圭太:ハイ!よろしくお願い致します。G1でも頑張ります。
プロフィール
戸崎 圭太 - Keita Tosaki
1980年7月8日生まれ、栃木県出身。99年に大井競馬の香取和孝厩舎所属としてデビュー。初騎乗、初勝利を飾るなど若手時代から存在感を放っていたが、本格的に頭角を現したのは08年で306勝をマークし、初めて地方全国リーディング獲得した頃から。次第に中央競馬でのスポット参戦も増えていった。

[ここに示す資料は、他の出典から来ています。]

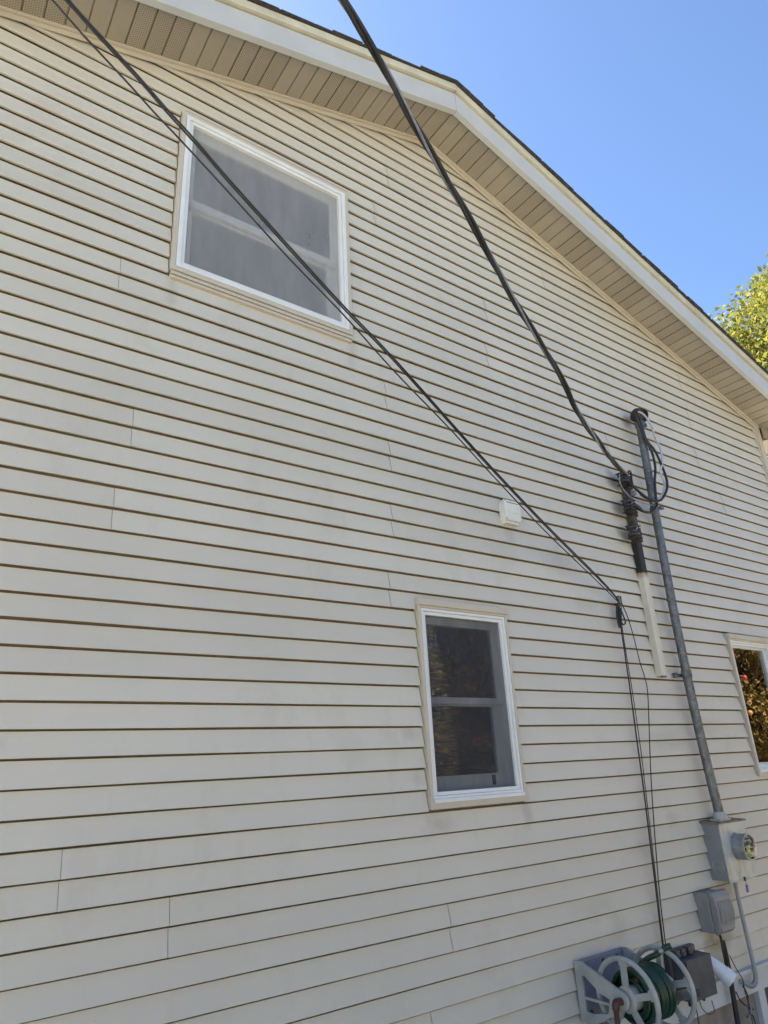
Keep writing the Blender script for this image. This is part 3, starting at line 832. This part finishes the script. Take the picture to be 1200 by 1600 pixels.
# ------------------------------------------------------------------ meter box
mbx = empty('meter_box', (4.76, 0, 1.07))
tag(mbx, 'stained grey steel electric meter box with round glass meter under the mast', 'meter box')
bx0, bx1, bz0, bz1, by = 4.604, 4.920, 1.072, 1.408, -.112
part(MB().box(bx0 + .003, bx1 - .003, by + .004, .012, bz0, bz1), 'case', M['meterside'], mbx, bevel=.003)
part(MB().box(bx0, bx1, by - .004, by + .003, bz0 - .002, bz1).box(bx0, bx1, by - .004, by + .012, bz0 - .010, bz0 - .002), 'cover', M['meter'], mbx, bevel=.002)
part(MB().prism([(bx0 - .010, .012, bz1), (bx0 - .010, by - .014, bz1), (bx0 - .010, by - .014, bz1 + .010), (bx0 - .010, .012, bz1 + .018)], (bx1 - bx0 + .022, 0, 0)), 'lid', M['rustlid'], mbx, bevel=.002)
part(MB().box(4.655, 4.785, -.105, -.03, bz1 + .012, bz1 + .026).lathe([(0, .046), (.02, .046), (.045, .036)], (4.710, -.074, bz1 + .024), (0, 0, 1), 16), 'hub', M['pvcgrey'], mbx, smooth=40)
MC = Vector((4.775, by - .004, 1.262))
part(MB().lathe([(0, .084), (.012, .084), (.012, .079), (.070, .079), (.074, .082), (.086, .082), (.086, .072)], MC, (0, -1, 0), 32, caps=False), 'meter_ring', M['ring'], mbx, smooth=35)
md = part(MB().lathe([(.070, .071), (.072, .0)], MC, (0, -1, 0), 28, caps=False), 'dial_plate', M['dial'], mbx)
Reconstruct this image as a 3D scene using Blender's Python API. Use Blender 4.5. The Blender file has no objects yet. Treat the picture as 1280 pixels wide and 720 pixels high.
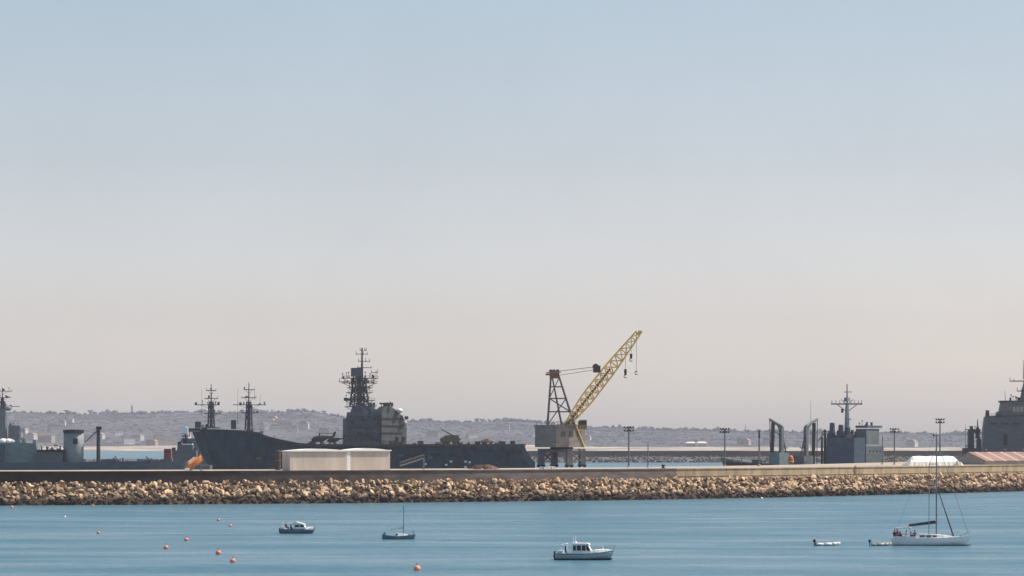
import bpy, bmesh, math, random
from mathutils import Vector, Matrix
random.seed(7)
R = math.radians
SC = bpy.context.scene
COL = SC.collection
FPX, HC, YH = 4000.0, 15.5, 553.0          # focal length in photo pixels, eye height, horizon row
QZ = 8.2                                    # quay level

# ------------------------------------------------------------------ materials
MATS = {}
def mat(name, col, rough=0.6, var=0.12, scale=0.6, metal=0.0, col2=None, spec=0.4, bump=0.0, rnd=0.0, tide=None, coords='Object', stretch=(1,1,1)):
    if name in MATS: return MATS[name]
    m = bpy.data.materials.new(name); m.use_nodes = True
    nt = m.node_tree; N = nt.nodes; L = nt.links
    b = N['Principled BSDF']
    b.inputs['Roughness'].default_value = rough
    b.inputs['Metallic'].default_value = metal
    b.inputs['Specular IOR Level'].default_value = spec
    tc = N.new('ShaderNodeTexCoord')
    mp = N.new('ShaderNodeMapping'); mp.inputs['Scale'].default_value = stretch
    L.new(tc.outputs[coords], mp.inputs['Vector'])
    no = N.new('ShaderNodeTexNoise'); no.inputs['Scale'].default_value = scale
    no.inputs['Detail'].default_value = 5; no.inputs['Roughness'].default_value = 0.6
    L.new(mp.outputs[0], no.inputs['Vector'])
    cr = N.new('ShaderNodeValToRGB')
    a = tuple(max(0, c*(1-var)) for c in col)
    c2 = col2 if col2 else tuple(min(1, c*(1+var)) for c in col)
    cr.color_ramp.elements[0].color = (*a, 1); cr.color_ramp.elements[1].color = (*c2, 1)
    cr.color_ramp.elements[0].position = 0.35; cr.color_ramp.elements[1].position = 0.65
    L.new(no.outputs['Fac'], cr.inputs['Fac'])
    out = cr.outputs['Color']
    if rnd:
        oi = N.new('ShaderNodeObjectInfo')
        mr = N.new('ShaderNodeMapRange'); mr.inputs[3].default_value = 1-rnd; mr.inputs[4].default_value = 1+rnd
        L.new(oi.outputs['Random'], mr.inputs[0])
        mx = N.new('ShaderNodeMix'); mx.data_type = 'RGBA'; mx.blend_type = 'MULTIPLY'; mx.inputs[0].default_value = 1
        L.new(out, mx.inputs[6]); L.new(mr.outputs[0], mx.inputs[7]); out = mx.outputs[2]
    if tide:
        ge = N.new('ShaderNodeNewGeometry'); sp = N.new('ShaderNodeSeparateXYZ')
        L.new(ge.outputs['Position'], sp.inputs[0])
        n2 = N.new('ShaderNodeTexNoise'); n2.inputs['Scale'].default_value = 0.35
        L.new(ge.outputs['Position'], n2.inputs['Vector'])
        ad = N.new('ShaderNodeMath'); ad.operation = 'MULTIPLY_ADD'; ad.inputs[1].default_value = -1.8
        L.new(n2.outputs['Fac'], ad.inputs[0]); L.new(sp.outputs['Z'], ad.inputs[2])
        mr = N.new('ShaderNodeMapRange'); mr.inputs[1].default_value = tide[0]; mr.inputs[2].default_value = tide[1]
        L.new(ad.outputs[0], mr.inputs[0])
        mx = N.new('ShaderNodeMix'); mx.data_type = 'RGBA'
        mx.inputs[6].default_value = (*tide[2], 1)
        L.new(mr.outputs[0], mx.inputs[0]); L.new(out, mx.inputs[7]); out = mx.outputs[2]
    L.new(out, b.inputs['Base Color'])
    if bump:
        bp = N.new('ShaderNodeBump'); bp.inputs['Strength'].default_value = bump; bp.inputs['Distance'].default_value = 0.2
        L.new(no.outputs['Fac'], bp.inputs['Height']); L.new(bp.outputs[0], b.inputs['Normal'])
    MATS[name] = m
    return m

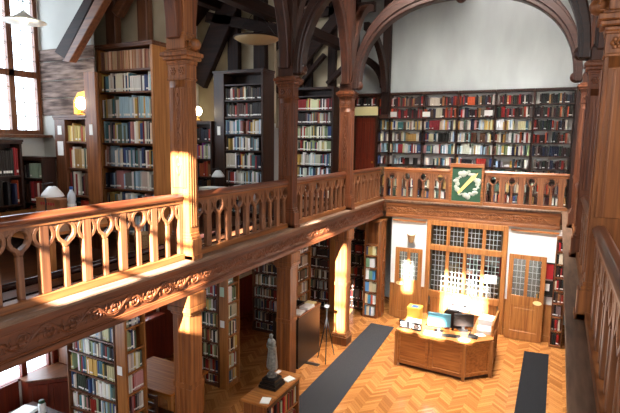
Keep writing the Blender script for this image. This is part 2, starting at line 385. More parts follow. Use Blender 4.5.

11年には地方競馬在籍の身ながらも、安田記念を制して初のJRAG1勝ち。その名を全国に知らしめると、中央移籍の意向を表明し、JRA騎手試験を2度目の受験。自身3度目の挑戦で晴れて合格し、13年3月から中央入りを果たした。移籍2年目はジェンティルドンナで有馬記念を制す劇的な幕引きで初の中央リーディング(146勝)を獲得。16年も開催最終週までにもつれた争いを制し、3年連続のJRAリーディングに。史上初となる制裁点ゼロでのリーディングだった。19年にはJRA通算1000勝を達成、史上4人目のNARとのダブル1000勝となった。プライベートでは2022年より剣道道場・川崎真道館道場の総代表を務めている。